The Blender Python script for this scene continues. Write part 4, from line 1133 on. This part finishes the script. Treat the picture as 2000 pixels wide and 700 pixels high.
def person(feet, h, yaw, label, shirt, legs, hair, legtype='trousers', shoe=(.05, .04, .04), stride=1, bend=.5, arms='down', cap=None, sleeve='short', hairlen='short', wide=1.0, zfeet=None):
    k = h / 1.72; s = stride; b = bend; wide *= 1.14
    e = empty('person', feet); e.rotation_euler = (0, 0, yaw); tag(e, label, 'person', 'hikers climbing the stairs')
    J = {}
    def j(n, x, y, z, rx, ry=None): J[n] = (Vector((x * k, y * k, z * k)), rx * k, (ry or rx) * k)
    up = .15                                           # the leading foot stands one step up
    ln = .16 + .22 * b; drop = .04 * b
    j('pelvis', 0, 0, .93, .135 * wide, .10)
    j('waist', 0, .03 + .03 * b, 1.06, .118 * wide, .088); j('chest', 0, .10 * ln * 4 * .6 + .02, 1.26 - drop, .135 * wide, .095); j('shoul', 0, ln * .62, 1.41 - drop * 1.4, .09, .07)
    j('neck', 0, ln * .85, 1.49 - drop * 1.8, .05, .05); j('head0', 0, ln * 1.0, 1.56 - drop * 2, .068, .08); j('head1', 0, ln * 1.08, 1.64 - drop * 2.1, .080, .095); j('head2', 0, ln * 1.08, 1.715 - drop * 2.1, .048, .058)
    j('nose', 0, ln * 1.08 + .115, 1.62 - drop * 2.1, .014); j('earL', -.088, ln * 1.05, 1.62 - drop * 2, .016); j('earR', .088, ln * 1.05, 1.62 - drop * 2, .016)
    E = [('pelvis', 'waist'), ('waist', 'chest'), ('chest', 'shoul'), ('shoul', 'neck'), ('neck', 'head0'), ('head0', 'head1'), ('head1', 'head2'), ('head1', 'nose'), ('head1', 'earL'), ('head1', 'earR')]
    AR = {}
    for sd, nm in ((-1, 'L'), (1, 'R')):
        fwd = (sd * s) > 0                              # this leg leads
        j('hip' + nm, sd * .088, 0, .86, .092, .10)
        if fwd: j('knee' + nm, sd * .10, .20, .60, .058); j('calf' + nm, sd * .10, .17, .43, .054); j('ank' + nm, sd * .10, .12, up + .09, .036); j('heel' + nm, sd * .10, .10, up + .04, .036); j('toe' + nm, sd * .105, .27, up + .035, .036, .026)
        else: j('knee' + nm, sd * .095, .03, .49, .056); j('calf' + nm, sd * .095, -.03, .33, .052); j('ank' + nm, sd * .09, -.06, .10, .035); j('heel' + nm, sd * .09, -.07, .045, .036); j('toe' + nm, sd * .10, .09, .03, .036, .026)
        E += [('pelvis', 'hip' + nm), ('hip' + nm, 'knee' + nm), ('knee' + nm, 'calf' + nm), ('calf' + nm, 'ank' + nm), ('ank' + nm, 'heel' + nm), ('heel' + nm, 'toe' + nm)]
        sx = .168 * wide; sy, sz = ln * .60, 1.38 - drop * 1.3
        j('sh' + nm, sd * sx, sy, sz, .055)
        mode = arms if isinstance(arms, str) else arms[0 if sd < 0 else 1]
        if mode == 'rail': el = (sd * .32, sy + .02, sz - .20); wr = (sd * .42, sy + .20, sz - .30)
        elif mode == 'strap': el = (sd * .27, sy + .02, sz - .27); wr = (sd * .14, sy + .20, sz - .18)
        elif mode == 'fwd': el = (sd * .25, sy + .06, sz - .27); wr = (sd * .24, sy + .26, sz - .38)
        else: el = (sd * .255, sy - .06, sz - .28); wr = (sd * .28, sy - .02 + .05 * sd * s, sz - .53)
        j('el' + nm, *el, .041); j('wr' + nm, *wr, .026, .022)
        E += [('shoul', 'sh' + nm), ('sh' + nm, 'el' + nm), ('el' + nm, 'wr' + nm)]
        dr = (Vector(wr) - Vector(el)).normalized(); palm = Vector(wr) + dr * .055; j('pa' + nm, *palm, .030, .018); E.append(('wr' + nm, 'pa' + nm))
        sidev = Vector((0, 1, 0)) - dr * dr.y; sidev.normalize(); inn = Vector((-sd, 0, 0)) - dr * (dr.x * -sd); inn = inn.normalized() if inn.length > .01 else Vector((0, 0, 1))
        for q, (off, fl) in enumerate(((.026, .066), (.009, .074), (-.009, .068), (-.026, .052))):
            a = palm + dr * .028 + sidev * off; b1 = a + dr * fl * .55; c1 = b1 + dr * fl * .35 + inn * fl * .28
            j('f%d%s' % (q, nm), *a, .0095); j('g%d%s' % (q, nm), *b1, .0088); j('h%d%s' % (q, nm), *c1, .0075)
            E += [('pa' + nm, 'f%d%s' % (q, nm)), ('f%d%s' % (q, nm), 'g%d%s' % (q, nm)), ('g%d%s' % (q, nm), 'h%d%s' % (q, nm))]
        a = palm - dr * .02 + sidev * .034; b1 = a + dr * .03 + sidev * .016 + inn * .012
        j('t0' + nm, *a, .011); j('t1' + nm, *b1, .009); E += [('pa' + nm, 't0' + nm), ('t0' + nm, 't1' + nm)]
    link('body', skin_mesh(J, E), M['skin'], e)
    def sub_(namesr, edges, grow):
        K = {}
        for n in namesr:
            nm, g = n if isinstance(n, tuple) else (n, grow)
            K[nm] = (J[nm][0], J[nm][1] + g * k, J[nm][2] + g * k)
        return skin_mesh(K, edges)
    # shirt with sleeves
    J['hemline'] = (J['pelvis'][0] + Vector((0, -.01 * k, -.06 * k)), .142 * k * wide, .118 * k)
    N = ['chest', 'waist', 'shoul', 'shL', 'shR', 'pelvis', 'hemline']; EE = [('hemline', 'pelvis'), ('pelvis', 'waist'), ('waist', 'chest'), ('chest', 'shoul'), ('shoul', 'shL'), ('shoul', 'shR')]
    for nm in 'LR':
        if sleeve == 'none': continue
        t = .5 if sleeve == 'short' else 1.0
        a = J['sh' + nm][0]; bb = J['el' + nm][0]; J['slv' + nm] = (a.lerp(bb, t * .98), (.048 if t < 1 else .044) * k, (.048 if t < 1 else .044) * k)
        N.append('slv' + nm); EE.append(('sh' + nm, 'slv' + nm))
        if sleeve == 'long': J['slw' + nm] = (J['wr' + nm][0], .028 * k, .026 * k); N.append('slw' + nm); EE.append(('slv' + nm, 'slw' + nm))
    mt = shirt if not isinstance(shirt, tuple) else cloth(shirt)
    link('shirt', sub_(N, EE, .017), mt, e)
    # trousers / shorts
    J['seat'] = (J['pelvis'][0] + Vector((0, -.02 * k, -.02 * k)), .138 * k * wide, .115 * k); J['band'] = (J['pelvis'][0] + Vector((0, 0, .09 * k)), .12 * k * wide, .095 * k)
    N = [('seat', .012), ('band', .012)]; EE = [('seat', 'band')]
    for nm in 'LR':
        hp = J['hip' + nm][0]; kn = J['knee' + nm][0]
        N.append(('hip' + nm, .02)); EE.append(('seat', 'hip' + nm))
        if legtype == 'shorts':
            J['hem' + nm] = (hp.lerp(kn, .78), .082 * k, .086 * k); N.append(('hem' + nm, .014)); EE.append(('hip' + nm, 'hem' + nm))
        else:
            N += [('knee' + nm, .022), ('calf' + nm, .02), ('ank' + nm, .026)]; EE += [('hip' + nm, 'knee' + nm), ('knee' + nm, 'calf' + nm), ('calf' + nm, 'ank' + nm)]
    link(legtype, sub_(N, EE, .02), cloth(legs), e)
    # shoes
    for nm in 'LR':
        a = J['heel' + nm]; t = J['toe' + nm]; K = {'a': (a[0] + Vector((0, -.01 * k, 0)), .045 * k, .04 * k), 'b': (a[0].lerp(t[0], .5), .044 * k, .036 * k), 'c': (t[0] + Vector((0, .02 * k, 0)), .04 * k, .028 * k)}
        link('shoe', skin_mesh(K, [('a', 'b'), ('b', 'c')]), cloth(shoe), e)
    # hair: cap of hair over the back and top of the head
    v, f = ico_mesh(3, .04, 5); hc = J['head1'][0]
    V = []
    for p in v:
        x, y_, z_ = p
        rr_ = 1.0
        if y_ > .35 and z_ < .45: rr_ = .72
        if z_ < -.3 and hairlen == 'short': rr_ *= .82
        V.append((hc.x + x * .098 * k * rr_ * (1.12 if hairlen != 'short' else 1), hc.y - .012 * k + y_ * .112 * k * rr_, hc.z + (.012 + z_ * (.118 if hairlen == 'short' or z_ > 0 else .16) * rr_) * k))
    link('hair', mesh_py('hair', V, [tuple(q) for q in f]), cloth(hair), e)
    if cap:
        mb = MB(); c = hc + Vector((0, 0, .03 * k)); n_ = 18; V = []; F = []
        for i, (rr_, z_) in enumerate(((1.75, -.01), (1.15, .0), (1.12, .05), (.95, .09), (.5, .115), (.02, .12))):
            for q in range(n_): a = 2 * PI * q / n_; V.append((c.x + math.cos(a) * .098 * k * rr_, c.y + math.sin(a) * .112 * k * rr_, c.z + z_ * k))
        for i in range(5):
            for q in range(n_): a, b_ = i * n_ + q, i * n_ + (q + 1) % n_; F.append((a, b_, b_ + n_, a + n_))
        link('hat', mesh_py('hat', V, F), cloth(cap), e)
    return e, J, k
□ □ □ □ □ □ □
§ **What you are asked to do**: Pull out all lines containing "wide".

§ **Solution**:
The Blender Python script for this scene continues. Write part 4, from line 1133 on. This part finishes the script. Treat the picture as 2000 pixels wide and 700 pixels high.
def person(feet, h, yaw, label, shirt, legs, hair, legtype='trousers', shoe=(.05, .04, .04), stride=1, bend=.5, arms='down', cap=None, sleeve='short', hairlen='short', wide=1.0, zfeet=None):
    k = h / 1.72; s = stride; b = bend; wide *= 1.14
    j('pelvis', 0, 0, .93, .135 * wide, .10)
    j('waist', 0, .03 + .03 * b, 1.06, .118 * wide, .088); j('chest', 0, .10 * ln * 4 * .6 + .02, 1.26 - drop, .135 * wide, .095); j('shoul', 0, ln * .62, 1.41 - drop * 1.4, .09, .07)
        sx = .168 * wide; sy, sz = ln * .60, 1.38 - drop * 1.3
    J['hemline'] = (J['pelvis'][0] + Vector((0, -.01 * k, -.06 * k)), .142 * k * wide, .118 * k)
    J['seat'] = (J['pelvis'][0] + Vector((0, -.02 * k, -.02 * k)), .138 * k * wide, .115 * k); J['band'] = (J['pelvis'][0] + Vector((0, 0, .09 * k)), .12 * k * wide, .095 * k)